Green Deal e transizione sostenibile, energia rinnovabili, riduzione delle emissioni a gas serra e mobilità elettrica. La politica dell’Ue si tinge di verde, sulla spinta di un’agenda fortemente voluta dall’attuale presidente della Commissione europea, Ursula von der Leyen. Per qualcuno una svolta, anche se l’impegno dell’Unione europea per ambiente e sostenibilità è una storia lunga quasi 50 anni. L’anno ‘zero’ è il 1973, quando viene approvato il primo programma di azione ambientale, che pone l’accento sul rischio inquinamento delle acque e stabilisce principi, obiettivi e misure da prendere per tutelare il patrimonio comune. La strategia si rese necessaria all’indomani della moria di pesci nel Reno nel 1969, prodotta dall’inquinamento delle acque del fiume. Fu questo l’inizio di un percorso tortuoso, non semplice, e pur destinato a proseguire nel tempo.
Altro momento chiave è il 1979, anno in cui la Commissione europea presenta la proposta di direttiva per la tutela e la protezione dell’avi-fauna. E’ la normativa più nota come ‘direttiva uccelli’ a segnare il vero punto di svolta e l’inizio delle politiche ambientali di un’Unione europea allora ancora Comunità economica europea e composta da appena nove Stati membri (Italia, Francia, Germania ovest, Belgio, Lussemburgo, Paesi Bassi, Danimarca, Irlanda e Regno Unito). Il Parlamento europeo non aveva ancora i poteri che ha oggi, si chiamava Assemblea parlamentare con funzione sostanzialmente consultivi. Eppure sono proprio i membri del Parlamento a spingere per una normativa in materia, di fronte a una Commissione restia a prendere iniziativa.
L’attrito inter-istituzionale si spiega con gli assetti dell’epoca. Nella Cee di allora, gli aspetti internazionali della conservazione della natura, inclusi gli uccelli migratori, ricadevano tra le competenza del Consiglio d’Europa, e dunque degli Stati membri. Per questa ragione la Commissione ritenne di non dover intervenire in un ambito riservato ai governi nazionali. L’Europa aveva provato, timidamente, a darsi delle regole. Nel 1967 il Consiglio varò due risoluzioni, una a sostegno della salvaguardia degli habitat naturali dell’avifauna e un’altra sui limiti alla caccia dei volatili, in particolare le specie migratorie. Un primo passo, a cui si oppose la comunità delle associazioni ambientaliste ed ecologiste. Servirà un’armonizzazione delle regole, troppo nazionali e quindi troppo diverse. Il dibattito era stato avviato e il percorso normativo avviato e fu in questo momento che il Parlamento europeo iniziò a insistere per una normativa europea in materia.

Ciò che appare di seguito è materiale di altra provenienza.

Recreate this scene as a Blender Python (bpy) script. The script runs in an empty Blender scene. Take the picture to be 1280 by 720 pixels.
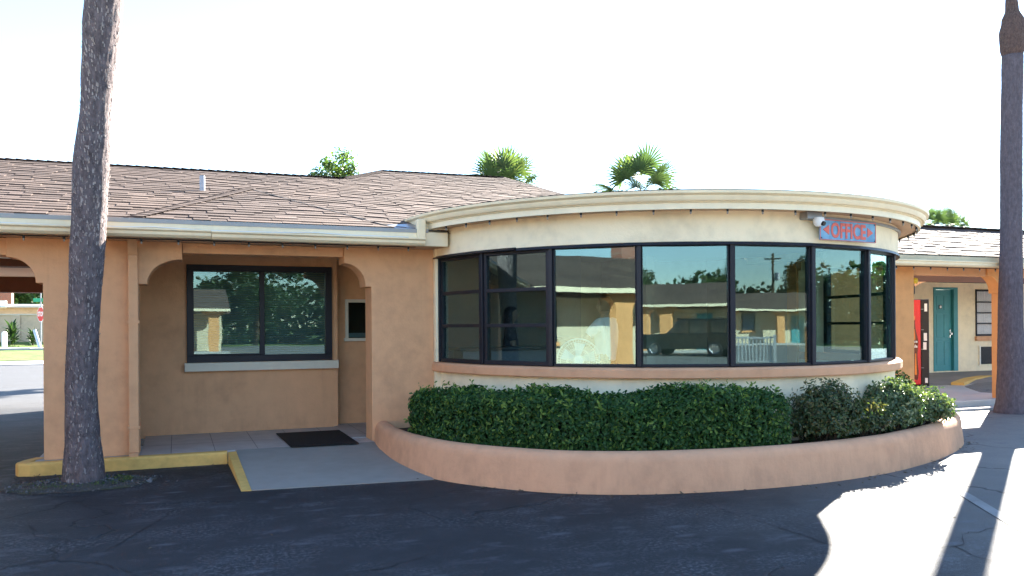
import bpy, bmesh, math, random
from mathutils import Vector, Matrix, noise

random.seed(7)
R_ = math.radians
sc = bpy.context.scene
COL = sc.collection
PI = math.pi

# ------------------------------------------------------------------ basics
def tag(o, label=None, cat=None, group=None, kind=None):
    if label: o['label'] = label
    if cat: o['category'] = cat
    if group: o['group'] = group
    if kind: o['kind'] = kind
    return o

def wm(o):
    if o is None: return Matrix()
    return wm(o.parent) @ o.matrix_parent_inverse @ Matrix.LocRotScale(o.location, o.rotation_euler, o.scale)

def thing(name, label, cat, loc=(0, 0, 0), rz=0.0, group=None):
    o = bpy.data.objects.new(name, None)
    o.empty_display_size = .2
    COL.objects.link(o)
    o.location = loc
    o.rotation_euler = (0, 0, rz)
    return tag(o, label, cat, group)

def copy_tree(o, parent=None):
    c = o.copy()
    COL.objects.link(c)
    if parent is not None:
        mi = o.matrix_parent_inverse.copy(); c.parent = parent; c.matrix_parent_inverse = mi
    for ch in list(o.children): copy_tree(ch, c)
    return c

class MB:
    """collects geometry of ONE mesh"""
    def __init__(s): s.v = []; s.f = []; s.uv = {}; s.tint = []
    def add(s, vs, fs):
        b = len(s.v); s.v += [tuple(p) for p in vs]; s.f += [tuple(i + b for i in f) for f in fs]; return b
    def box(s, x0, x1, y0, y1, z0, z1):
        s.add([(x0,y0,z0),(x1,y0,z0),(x1,y1,z0),(x0,y1,z0),(x0,y0,z1),(x1,y0,z1),(x1,y1,z1),(x0,y1,z1)],
              [(3,2,1,0),(4,5,6,7),(0,1,5,4),(1,2,6,5),(2,3,7,6),(3,0,4,7)])
        return s
    def obox(s, c, sx, sy, sz, rz=0., M=None):
        m = M or (Matrix.Translation(c) @ Matrix.Rotation(rz, 4, 'Z'))
        p = [m @ Vector((x*sx/2, y*sy/2, z*sz/2)) for z in (-1,1) for (x,y) in ((-1,-1),(1,-1),(1,1),(-1,1))]
        s.add(p, [(3,2,1,0),(4,5,6,7),(0,1,5,4),(1,2,6,5),(2,3,7,6),(3,0,4,7)])
        return s
    def beam(s, a, b, w, h):
        a = Vector(a); b = Vector(b); d = b - a; L = d.length
        q = d.to_track_quat('X', 'Z').to_matrix().to_4x4()
        return s.obox(None, L, w, h, M=Matrix.Translation((a+b)/2) @ q)
    def prism(s, poly, axis, a, b):
        """poly 2-D, extruded along axis: 'x' -> (y,z); 'y' -> (x,z); 'z' -> (x,y)"""
        n = len(poly)
        def P(p, t):
            return (t, p[0], p[1]) if axis == 'x' else (p[0], t, p[1]) if axis == 'y' else (p[0], p[1], t)
        vs = [P(p, a) for p in poly] + [P(p, b) for p in poly]
        fs = [tuple(range(n)), tuple(range(2*n-1, n-1, -1))] + [(i, i+n, (i+1) % n + n, (i+1) % n) for i in range(n)]
        s.add(vs, fs); return s
    def tube(s, pts, r, n=8, cap=True):
        pts = [Vector(p) for p in pts]; rings = []
        rs = r if isinstance(r, (list, tuple)) else [r]*len(pts)
        up = Vector((0, 0, 1)); base = len(s.v); t0 = (pts[1]-pts[0]).normalized()
        a = t0.cross(up if abs(t0.z) < .9 else Vector((1, 0, 0))).normalized()
        for i, p in enumerate(pts):
            t = (pts[min(i+1, len(pts)-1)] - pts[max(i-1, 0)]).normalized()
            a = (a - t*a.dot(t)).normalized(); b = t.cross(a)
            s.v += [tuple(p + (a*math.cos(2*PI*k/n) + b*math.sin(2*PI*k/n))*rs[i]) for k in range(n)]
        for i in range(len(pts)-1):
            for k in range(n):
                k2 = (k+1) % n
                s.f.append((base+i*n+k, base+i*n+k2, base+(i+1)*n+k2, base+(i+1)*n+k))
        if cap:
            s.f.append(tuple(base+k for k in range(n-1, -1, -1)))
            s.f.append(tuple(base+(len(pts)-1)*n+k for k in range(n)))
        return s
    def lathe(s, prof, c=(0,0,0), n=24, a0=0., a1=2*PI, M=None):
        full = abs(a1-a0-2*PI) < 1e-6; m = n if full else n+1; b = len(s.v)
        M = M or Matrix.Translation(c)
        for k in range(m):
            a = a0 + (a1-a0)*k/n
            for (r, z) in prof: s.v.append(tuple(M @ Vector((r*math.cos(a), r*math.sin(a), z))))
        q = len(prof)
        for k in range(n):
            k2 = (k+1) % m
            for i in range(q-1):
                s.f.append((b+k*q+i, b+k2*q+i, b+k2*q+i+1, b+k*q+i+1))
        return s
    def sweep(s, path, prof, closed=True, cap=True):
        """prof (offset outward to the right of travel, z) along a plan path"""
        path = [Vector((p[0], p[1], 0)) for p in path]; b = len(s.v); q = len(prof)
        for i, p in enumerate(path):
            t = (path[min(i+1, len(path)-1)] - path[max(i-1, 0)]).normalized()
            nr = Vector((t.y, -t.x, 0))
            for (o, z) in prof: s.v.append((p.x+nr.x*o, p.y+nr.y*o, z))
        for i in range(len(path)-1):
            for k in range(q if closed else q-1):
                k2 = (k+1) % q
                s.f.append((b+i*q+k, b+(i+1)*q+k, b+(i+1)*q+k2, b+i*q+k2))
        if cap and closed:
            s.f.append(tuple(b+k for k in range(q))); e = b+(len(path)-1)*q
            s.f.append(tuple(e+k for k in range(q-1, -1, -1)))
        return s
    def build(s, name, mat, parent=None, smooth=False, bevel=0., local=False, fix=True, tint=None):
        me = bpy.data.meshes.new(name)
        me.from_pydata(s.v, [], s.f)
        if fix:
            bm = bmesh.new(); bm.from_mesh(me)
            bmesh.ops.recalc_face_normals(bm, faces=bm.faces[:]); bm.to_mesh(me); bm.free()
        if s.tint:
            at = me.attributes.new('tint', 'FLOAT', 'POINT')
            at.data.foreach_set('value', s.tint)
        if isinstance(mat, (list, tuple)):
            for m in mat: me.materials.append(m)
        elif mat: me.materials.append(mat)
        if smooth: me.polygons.foreach_set('use_smooth', [True]*len(me.polygons))
        me.update()
        o = bpy.data.objects.new(name, me)
        COL.objects.link(o)
        if parent is not None:
            o.parent = parent
            if not local: o.matrix_parent_inverse = wm(parent).inverted()
        if smooth == 'auto' and hasattr(me, 'set_sharp_from_angle'):
            me.set_sharp_from_angle(angle=R_(35))
        if bevel:
            m = o.modifiers.new('bevel', 'BEVEL'); m.width = bevel; m.segments = 2
            m.limit_method = 'ANGLE'; m.angle_limit = R_(40)
        return o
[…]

Nel 1970 l’allora commissario per l’Agricoltura, Sicco Mansholt, nel corso del primo dibattito d’Aula di sempre sull’inquinamento dell’acqua, riconobbe “il massacro degli uccelli” in atto nel territorio della Cee, aprendo alla possibilità di esplorare la possibilità di agire oltre i limiti della Commissione. Ci volle del tempo, ma nel 1976 la proposta di direttiva per la protezione degli uccelli venne messa sul tavolo, per essere approvata nel 1979. Oggi gli addetti ai lavori non hanno dubbi: il ruolo del Parlamento europeo fu decisivo, nel senso che senza quella pressione e determinazione non si sarebbe mai giunti alla direttiva in vigore tutt’oggi.
Le iniziative del 1973 e del 1979 sono considerate come l’inizio della storia delle politiche ambientali e sostenibile dell’Unione di oggi. Ciò è vero soprattutto per la ‘direttiva uccelli’, la prima vera iniziativa della Commissione europea. Un risultato allora non scontato, in una Cee per nome, definizione e mandato, concentrata quasi esclusivamente all’integrazione economica.